───── Supplied records

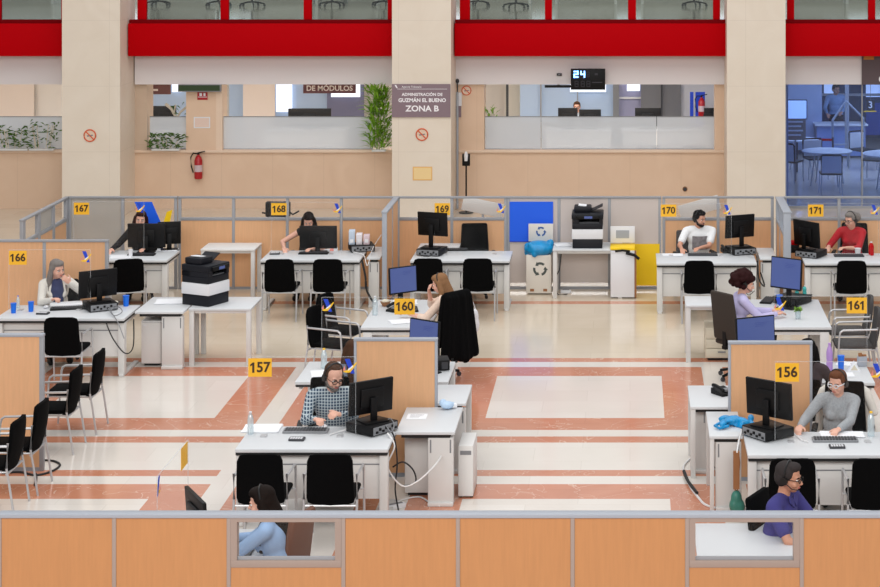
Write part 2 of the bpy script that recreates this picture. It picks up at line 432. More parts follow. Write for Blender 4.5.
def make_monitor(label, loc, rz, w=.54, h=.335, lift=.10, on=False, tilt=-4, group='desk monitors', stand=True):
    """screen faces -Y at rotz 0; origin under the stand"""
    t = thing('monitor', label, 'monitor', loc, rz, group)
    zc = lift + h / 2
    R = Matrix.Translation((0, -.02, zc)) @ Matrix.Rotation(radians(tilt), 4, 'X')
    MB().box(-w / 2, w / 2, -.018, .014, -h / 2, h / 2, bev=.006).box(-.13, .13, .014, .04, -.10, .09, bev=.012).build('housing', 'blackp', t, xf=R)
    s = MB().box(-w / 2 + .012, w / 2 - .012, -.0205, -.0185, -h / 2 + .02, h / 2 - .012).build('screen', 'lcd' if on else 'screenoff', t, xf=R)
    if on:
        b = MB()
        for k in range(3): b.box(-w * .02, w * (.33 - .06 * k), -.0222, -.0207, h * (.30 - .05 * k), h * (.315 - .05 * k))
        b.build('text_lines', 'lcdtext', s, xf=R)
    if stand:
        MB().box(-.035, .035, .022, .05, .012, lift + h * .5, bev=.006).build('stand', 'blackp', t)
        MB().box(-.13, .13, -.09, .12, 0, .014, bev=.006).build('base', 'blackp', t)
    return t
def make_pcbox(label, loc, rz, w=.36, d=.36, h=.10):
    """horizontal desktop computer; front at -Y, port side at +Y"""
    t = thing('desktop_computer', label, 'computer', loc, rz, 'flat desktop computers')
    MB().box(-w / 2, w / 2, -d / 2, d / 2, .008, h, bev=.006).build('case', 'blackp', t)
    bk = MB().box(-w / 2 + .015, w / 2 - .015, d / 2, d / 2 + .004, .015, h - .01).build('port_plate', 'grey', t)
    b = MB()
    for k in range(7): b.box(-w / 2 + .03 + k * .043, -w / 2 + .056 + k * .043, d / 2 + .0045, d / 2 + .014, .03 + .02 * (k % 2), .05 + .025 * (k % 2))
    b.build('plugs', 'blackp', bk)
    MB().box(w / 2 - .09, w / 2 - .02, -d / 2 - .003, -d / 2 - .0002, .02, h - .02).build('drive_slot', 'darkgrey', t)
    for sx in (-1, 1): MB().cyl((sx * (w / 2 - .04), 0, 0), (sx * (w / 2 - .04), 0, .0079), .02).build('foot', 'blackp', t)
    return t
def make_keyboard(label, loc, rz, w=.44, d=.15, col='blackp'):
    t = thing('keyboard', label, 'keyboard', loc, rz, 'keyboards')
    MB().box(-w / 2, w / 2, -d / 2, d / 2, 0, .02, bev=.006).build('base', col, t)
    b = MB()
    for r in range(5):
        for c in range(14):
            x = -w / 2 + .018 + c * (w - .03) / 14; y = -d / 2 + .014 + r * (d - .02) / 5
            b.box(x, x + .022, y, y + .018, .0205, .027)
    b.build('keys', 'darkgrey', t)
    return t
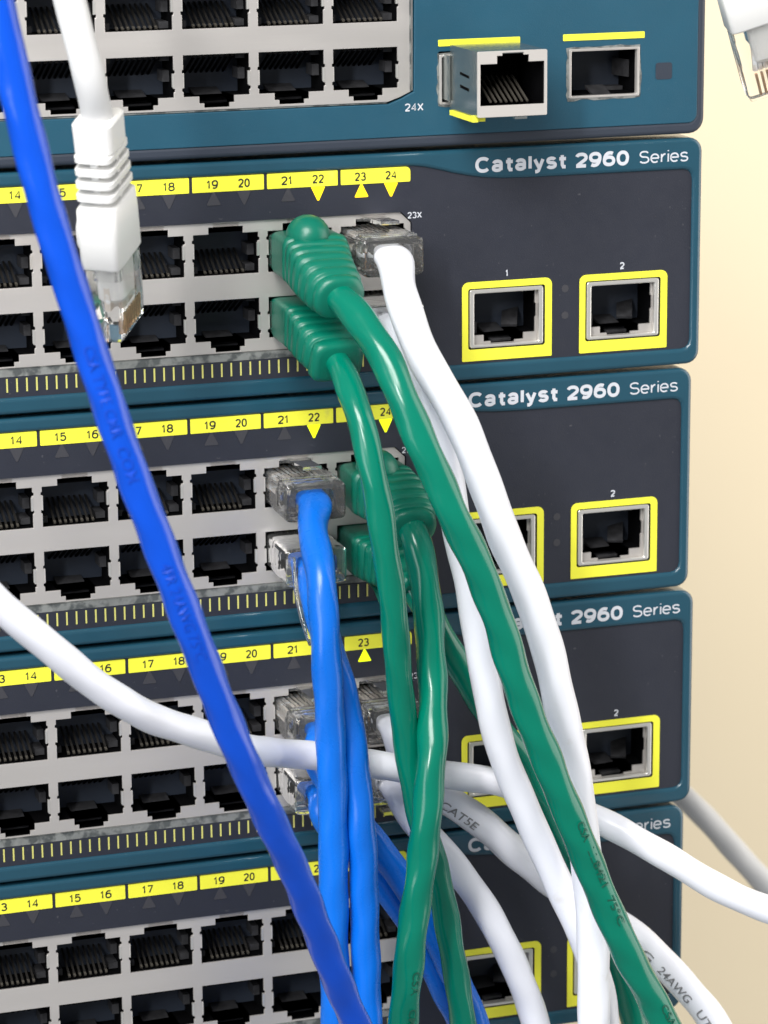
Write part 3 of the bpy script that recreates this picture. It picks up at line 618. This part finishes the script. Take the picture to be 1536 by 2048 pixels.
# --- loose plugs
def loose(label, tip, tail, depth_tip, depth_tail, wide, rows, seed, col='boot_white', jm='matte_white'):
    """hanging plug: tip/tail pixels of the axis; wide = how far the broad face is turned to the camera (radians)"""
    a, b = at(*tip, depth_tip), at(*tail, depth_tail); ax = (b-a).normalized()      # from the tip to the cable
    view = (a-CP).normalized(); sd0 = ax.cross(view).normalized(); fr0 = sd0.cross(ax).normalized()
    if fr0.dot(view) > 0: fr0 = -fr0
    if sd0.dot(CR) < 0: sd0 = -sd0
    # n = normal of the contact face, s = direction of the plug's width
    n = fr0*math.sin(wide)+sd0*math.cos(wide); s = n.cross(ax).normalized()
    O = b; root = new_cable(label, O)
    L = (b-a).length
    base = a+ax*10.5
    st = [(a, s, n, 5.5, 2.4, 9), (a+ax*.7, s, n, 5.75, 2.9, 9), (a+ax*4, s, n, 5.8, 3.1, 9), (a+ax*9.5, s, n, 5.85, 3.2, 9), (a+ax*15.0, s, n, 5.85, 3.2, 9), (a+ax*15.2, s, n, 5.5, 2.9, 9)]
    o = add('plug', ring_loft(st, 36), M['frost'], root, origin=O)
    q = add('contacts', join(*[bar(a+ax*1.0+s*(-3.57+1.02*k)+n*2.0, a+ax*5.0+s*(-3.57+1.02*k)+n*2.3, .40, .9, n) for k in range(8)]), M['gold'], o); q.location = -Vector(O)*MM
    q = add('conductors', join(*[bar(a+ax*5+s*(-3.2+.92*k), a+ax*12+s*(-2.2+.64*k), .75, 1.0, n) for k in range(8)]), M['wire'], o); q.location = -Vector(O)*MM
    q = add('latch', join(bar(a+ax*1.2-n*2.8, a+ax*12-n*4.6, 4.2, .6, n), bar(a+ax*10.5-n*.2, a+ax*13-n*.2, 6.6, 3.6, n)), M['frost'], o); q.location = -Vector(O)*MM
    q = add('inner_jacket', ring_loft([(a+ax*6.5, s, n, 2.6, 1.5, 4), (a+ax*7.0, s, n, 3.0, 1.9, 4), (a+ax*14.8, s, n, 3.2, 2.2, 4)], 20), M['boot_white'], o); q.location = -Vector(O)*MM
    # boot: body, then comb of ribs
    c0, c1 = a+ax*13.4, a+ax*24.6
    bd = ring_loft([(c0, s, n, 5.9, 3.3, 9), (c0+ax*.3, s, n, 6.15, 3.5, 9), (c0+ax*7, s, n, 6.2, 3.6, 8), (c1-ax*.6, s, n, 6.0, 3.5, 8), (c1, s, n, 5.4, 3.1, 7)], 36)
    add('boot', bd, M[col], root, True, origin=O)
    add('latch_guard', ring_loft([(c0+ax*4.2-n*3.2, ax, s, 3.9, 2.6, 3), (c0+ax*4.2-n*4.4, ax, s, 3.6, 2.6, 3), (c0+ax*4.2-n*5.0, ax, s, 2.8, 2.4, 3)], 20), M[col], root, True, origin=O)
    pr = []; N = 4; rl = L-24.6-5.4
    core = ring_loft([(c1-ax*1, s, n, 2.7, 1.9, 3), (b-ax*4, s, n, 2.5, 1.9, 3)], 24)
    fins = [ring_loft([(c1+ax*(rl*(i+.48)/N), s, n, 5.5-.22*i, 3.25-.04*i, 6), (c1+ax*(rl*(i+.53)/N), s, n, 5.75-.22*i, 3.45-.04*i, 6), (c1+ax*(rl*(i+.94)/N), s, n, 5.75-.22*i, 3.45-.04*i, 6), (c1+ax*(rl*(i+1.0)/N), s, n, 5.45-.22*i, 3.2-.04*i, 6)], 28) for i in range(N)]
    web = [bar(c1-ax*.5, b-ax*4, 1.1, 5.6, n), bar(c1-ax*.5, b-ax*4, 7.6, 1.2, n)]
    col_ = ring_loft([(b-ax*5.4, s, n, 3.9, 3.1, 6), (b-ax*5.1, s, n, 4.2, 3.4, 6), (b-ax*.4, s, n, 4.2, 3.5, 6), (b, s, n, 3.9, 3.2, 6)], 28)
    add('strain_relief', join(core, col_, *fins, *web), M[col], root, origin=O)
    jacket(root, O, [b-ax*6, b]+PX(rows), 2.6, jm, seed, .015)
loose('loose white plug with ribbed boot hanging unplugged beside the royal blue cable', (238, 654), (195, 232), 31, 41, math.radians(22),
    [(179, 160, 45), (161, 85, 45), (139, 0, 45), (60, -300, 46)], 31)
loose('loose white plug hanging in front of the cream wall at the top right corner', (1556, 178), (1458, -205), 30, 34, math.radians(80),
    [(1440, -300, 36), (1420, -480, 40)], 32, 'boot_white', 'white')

──────────

**Aim of the exercise:** Restate each entry word for word, leaving out any pictures.

**Task solution:**
Write part 2 of the bpy script that recreates this picture. It picks up at line 432. More parts follow. Write for Blender 4.5.
def make_monitor(label, loc, rz, w=.54, h=.335, lift=.10, on=False, tilt=-4, group='desk monitors', stand=True):
    """screen faces -Y at rotz 0; origin under the stand"""
    t = thing('monitor', label, 'monitor', loc, rz, group)
    zc = lift + h / 2
    R = Matrix.Translation((0, -.02, zc)) @ Matrix.Rotation(radians(tilt), 4, 'X')
    MB().box(-w / 2, w / 2, -.018, .014, -h / 2, h / 2, bev=.006).box(-.13, .13, .014, .04, -.10, .09, bev=.012).build('housing', 'blackp', t, xf=R)
    s = MB().box(-w / 2 + .012, w / 2 - .012, -.0205, -.0185, -h / 2 + .02, h / 2 - .012).build('screen', 'lcd' if on else 'screenoff', t, xf=R)
    if on:
        b = MB()
        for k in range(3): b.box(-w * .02, w * (.33 - .06 * k), -.0222, -.0207, h * (.30 - .05 * k), h * (.315 - .05 * k))
        b.build('text_lines', 'lcdtext', s, xf=R)
    if stand:
        MB().box(-.035, .035, .022, .05, .012, lift + h * .5, bev=.006).build('stand', 'blackp', t)
        MB().box(-.13, .13, -.09, .12, 0, .014, bev=.006).build('base', 'blackp', t)
    return t
def make_pcbox(label, loc, rz, w=.36, d=.36, h=.10):
    """horizontal desktop computer; front at -Y, port side at +Y"""
    t = thing('desktop_computer', label, 'computer', loc, rz, 'flat desktop computers')
    MB().box(-w / 2, w / 2, -d / 2, d / 2, .008, h, bev=.006).build('case', 'blackp', t)
    bk = MB().box(-w / 2 + .015, w / 2 - .015, d / 2, d / 2 + .004, .015, h - .01).build('port_plate', 'grey', t)
    b = MB()
    for k in range(7): b.box(-w / 2 + .03 + k * .043, -w / 2 + .056 + k * .043, d / 2 + .0045, d / 2 + .014, .03 + .02 * (k % 2), .05 + .025 * (k % 2))
    b.build('plugs', 'blackp', bk)
    MB().box(w / 2 - .09, w / 2 - .02, -d / 2 - .003, -d / 2 - .0002, .02, h - .02).build('drive_slot', 'darkgrey', t)
    for sx in (-1, 1): MB().cyl((sx * (w / 2 - .04), 0, 0), (sx * (w / 2 - .04), 0, .0079), .02).build('foot', 'blackp', t)
    return t
def make_keyboard(label, loc, rz, w=.44, d=.15, col='blackp'):
    t = thing('keyboard', label, 'keyboard', loc, rz, 'keyboards')
    MB().box(-w / 2, w / 2, -d / 2, d / 2, 0, .02, bev=.006).build('base', col, t)
    b = MB()
    for r in range(5):
        for c in range(14):
            x = -w / 2 + .018 + c * (w - .03) / 14; y = -d / 2 + .014 + r * (d - .02) / 5
            b.box(x, x + .022, y, y + .018, .0205, .027)
    b.build('keys', 'darkgrey', t)
    return t
Write part 3 of the bpy script that recreates this picture. It picks up at line 618. This part finishes the script. Take the picture to be 1536 by 2048 pixels.
# --- loose plugs
def loose(label, tip, tail, depth_tip, depth_tail, wide, rows, seed, col='boot_white', jm='matte_white'):
    """hanging plug: tip/tail pixels of the axis; wide = how far the broad face is turned to the camera (radians)"""
    a, b = at(*tip, depth_tip), at(*tail, depth_tail); ax = (b-a).normalized()      # from the tip to the cable
    view = (a-CP).normalized(); sd0 = ax.cross(view).normalized(); fr0 = sd0.cross(ax).normalized()
    if fr0.dot(view) > 0: fr0 = -fr0
    if sd0.dot(CR) < 0: sd0 = -sd0
    # n = normal of the contact face, s = direction of the plug's width
    n = fr0*math.sin(wide)+sd0*math.cos(wide); s = n.cross(ax).normalized()
    O = b; root = new_cable(label, O)
    L = (b-a).length
    base = a+ax*10.5
    st = [(a, s, n, 5.5, 2.4, 9), (a+ax*.7, s, n, 5.75, 2.9, 9), (a+ax*4, s, n, 5.8, 3.1, 9), (a+ax*9.5, s, n, 5.85, 3.2, 9), (a+ax*15.0, s, n, 5.85, 3.2, 9), (a+ax*15.2, s, n, 5.5, 2.9, 9)]
    o = add('plug', ring_loft(st, 36), M['frost'], root, origin=O)
    q = add('contacts', join(*[bar(a+ax*1.0+s*(-3.57+1.02*k)+n*2.0, a+ax*5.0+s*(-3.57+1.02*k)+n*2.3, .40, .9, n) for k in range(8)]), M['gold'], o); q.location = -Vector(O)*MM
    q = add('conductors', join(*[bar(a+ax*5+s*(-3.2+.92*k), a+ax*12+s*(-2.2+.64*k), .75, 1.0, n) for k in range(8)]), M['wire'], o); q.location = -Vector(O)*MM
    q = add('latch', join(bar(a+ax*1.2-n*2.8, a+ax*12-n*4.6, 4.2, .6, n), bar(a+ax*10.5-n*.2, a+ax*13-n*.2, 6.6, 3.6, n)), M['frost'], o); q.location = -Vector(O)*MM
    q = add('inner_jacket', ring_loft([(a+ax*6.5, s, n, 2.6, 1.5, 4), (a+ax*7.0, s, n, 3.0, 1.9, 4), (a+ax*14.8, s, n, 3.2, 2.2, 4)], 20), M['boot_white'], o); q.location = -Vector(O)*MM
    # boot: body, then comb of ribs
    c0, c1 = a+ax*13.4, a+ax*24.6
    bd = ring_loft([(c0, s, n, 5.9, 3.3, 9), (c0+ax*.3, s, n, 6.15, 3.5, 9), (c0+ax*7, s, n, 6.2, 3.6, 8), (c1-ax*.6, s, n, 6.0, 3.5, 8), (c1, s, n, 5.4, 3.1, 7)], 36)
    add('boot', bd, M[col], root, True, origin=O)
    add('latch_guard', ring_loft([(c0+ax*4.2-n*3.2, ax, s, 3.9, 2.6, 3), (c0+ax*4.2-n*4.4, ax, s, 3.6, 2.6, 3), (c0+ax*4.2-n*5.0, ax, s, 2.8, 2.4, 3)], 20), M[col], root, True, origin=O)
    pr = []; N = 4; rl = L-24.6-5.4
    core = ring_loft([(c1-ax*1, s, n, 2.7, 1.9, 3), (b-ax*4, s, n, 2.5, 1.9, 3)], 24)
    fins = [ring_loft([(c1+ax*(rl*(i+.48)/N), s, n, 5.5-.22*i, 3.25-.04*i, 6), (c1+ax*(rl*(i+.53)/N), s, n, 5.75-.22*i, 3.45-.04*i, 6), (c1+ax*(rl*(i+.94)/N), s, n, 5.75-.22*i, 3.45-.04*i, 6), (c1+ax*(rl*(i+1.0)/N), s, n, 5.45-.22*i, 3.2-.04*i, 6)], 28) for i in range(N)]
    web = [bar(c1-ax*.5, b-ax*4, 1.1, 5.6, n), bar(c1-ax*.5, b-ax*4, 7.6, 1.2, n)]
    col_ = ring_loft([(b-ax*5.4, s, n, 3.9, 3.1, 6), (b-ax*5.1, s, n, 4.2, 3.4, 6), (b-ax*.4, s, n, 4.2, 3.5, 6), (b, s, n, 3.9, 3.2, 6)], 28)
    add('strain_relief', join(core, col_, *fins, *web), M[col], root, origin=O)
    jacket(root, O, [b-ax*6, b]+PX(rows), 2.6, jm, seed, .015)
loose('loose white plug with ribbed boot hanging unplugged beside the royal blue cable', (238, 654), (195, 232), 31, 41, math.radians(22),
    [(179, 160, 45), (161, 85, 45), (139, 0, 45), (60, -300, 46)], 31)
loose('loose white plug hanging in front of the cream wall at the top right corner', (1556, 178), (1458, -205), 30, 34, math.radians(80),
    [(1440, -300, 36), (1420, -480, 40)], 32, 'boot_white', 'white')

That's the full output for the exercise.